▶ **STORED DATA**:
◆ ◆ ◆ ◆ ◆
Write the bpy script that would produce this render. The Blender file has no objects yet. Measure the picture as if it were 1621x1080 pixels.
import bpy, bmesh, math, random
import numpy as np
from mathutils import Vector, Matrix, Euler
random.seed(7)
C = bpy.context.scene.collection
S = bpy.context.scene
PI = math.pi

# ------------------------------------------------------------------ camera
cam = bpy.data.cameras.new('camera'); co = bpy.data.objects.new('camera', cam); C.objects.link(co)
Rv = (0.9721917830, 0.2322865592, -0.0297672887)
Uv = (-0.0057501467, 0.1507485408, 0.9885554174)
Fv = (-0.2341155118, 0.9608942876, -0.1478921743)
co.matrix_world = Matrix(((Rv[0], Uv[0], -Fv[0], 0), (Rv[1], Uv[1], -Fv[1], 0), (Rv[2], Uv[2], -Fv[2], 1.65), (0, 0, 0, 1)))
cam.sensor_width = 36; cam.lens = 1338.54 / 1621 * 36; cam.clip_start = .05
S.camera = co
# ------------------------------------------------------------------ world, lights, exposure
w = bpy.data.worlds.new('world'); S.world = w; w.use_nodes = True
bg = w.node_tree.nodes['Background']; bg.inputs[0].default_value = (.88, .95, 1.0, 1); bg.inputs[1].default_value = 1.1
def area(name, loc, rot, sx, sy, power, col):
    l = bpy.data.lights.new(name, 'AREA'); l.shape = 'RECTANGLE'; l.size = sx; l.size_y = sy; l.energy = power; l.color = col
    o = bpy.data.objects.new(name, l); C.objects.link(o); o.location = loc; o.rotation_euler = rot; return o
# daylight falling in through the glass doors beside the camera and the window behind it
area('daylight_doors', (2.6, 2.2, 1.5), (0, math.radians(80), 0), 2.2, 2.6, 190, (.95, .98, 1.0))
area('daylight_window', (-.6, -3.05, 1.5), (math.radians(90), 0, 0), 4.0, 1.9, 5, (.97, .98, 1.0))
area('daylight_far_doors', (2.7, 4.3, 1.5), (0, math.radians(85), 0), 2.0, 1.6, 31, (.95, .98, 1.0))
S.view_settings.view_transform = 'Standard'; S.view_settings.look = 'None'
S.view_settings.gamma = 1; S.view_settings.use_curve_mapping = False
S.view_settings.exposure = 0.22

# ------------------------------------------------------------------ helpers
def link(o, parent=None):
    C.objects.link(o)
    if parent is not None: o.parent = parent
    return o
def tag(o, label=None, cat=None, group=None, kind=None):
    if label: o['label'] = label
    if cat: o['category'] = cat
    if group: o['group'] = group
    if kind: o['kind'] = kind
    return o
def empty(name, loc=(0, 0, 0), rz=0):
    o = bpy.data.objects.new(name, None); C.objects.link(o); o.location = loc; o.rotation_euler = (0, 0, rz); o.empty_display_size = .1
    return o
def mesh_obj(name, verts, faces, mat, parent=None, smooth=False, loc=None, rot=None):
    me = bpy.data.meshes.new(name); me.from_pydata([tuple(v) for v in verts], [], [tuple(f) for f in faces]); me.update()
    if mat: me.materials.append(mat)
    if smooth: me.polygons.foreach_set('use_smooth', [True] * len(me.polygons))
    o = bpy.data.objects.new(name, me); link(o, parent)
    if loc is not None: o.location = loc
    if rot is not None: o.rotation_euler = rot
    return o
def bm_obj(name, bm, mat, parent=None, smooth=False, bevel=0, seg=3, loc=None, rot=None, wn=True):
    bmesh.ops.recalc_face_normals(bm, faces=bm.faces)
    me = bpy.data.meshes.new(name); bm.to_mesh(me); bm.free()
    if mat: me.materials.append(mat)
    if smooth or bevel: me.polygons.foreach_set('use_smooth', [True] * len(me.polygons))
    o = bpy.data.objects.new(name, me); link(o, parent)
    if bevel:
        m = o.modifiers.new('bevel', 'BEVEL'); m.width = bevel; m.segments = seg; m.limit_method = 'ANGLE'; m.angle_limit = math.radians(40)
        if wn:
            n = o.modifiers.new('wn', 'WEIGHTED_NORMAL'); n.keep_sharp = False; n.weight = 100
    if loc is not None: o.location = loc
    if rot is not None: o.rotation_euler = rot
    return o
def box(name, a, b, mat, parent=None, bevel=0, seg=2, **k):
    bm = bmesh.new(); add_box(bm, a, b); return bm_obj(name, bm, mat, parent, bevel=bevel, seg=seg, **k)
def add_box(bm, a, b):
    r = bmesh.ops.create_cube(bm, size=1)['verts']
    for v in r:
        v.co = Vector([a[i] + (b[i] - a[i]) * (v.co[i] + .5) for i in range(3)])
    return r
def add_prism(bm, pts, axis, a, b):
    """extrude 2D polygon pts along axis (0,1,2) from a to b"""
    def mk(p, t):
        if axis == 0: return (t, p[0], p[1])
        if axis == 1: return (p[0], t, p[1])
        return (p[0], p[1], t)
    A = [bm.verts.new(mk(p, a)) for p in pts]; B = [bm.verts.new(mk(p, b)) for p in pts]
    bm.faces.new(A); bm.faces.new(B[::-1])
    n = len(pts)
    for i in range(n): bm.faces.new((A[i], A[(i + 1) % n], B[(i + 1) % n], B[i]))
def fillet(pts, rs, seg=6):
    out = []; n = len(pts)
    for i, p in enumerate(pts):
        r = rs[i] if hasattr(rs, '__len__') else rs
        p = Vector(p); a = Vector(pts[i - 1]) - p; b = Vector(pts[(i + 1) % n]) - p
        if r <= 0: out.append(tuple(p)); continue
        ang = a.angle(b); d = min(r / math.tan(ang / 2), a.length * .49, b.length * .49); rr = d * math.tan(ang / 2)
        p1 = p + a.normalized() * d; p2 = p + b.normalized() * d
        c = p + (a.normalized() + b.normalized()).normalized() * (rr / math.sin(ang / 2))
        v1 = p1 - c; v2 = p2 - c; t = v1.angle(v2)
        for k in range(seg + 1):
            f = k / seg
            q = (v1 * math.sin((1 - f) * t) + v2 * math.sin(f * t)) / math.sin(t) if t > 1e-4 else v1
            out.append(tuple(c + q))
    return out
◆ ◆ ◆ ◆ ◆
▶ **INSTRUCTIONS TO FOLLOW**:
Output exactly the leading lines of the data, up to and including the line marked by "PI = math.pi".

▶ **TASK RESPONSE**:
Write the bpy script that would produce this render. The Blender file has no objects yet. Measure the picture as if it were 1621x1080 pixels.
import bpy, bmesh, math, random
import numpy as np
from mathutils import Vector, Matrix, Euler
random.seed(7)
C = bpy.context.scene.collection
S = bpy.context.scene
PI = math.pi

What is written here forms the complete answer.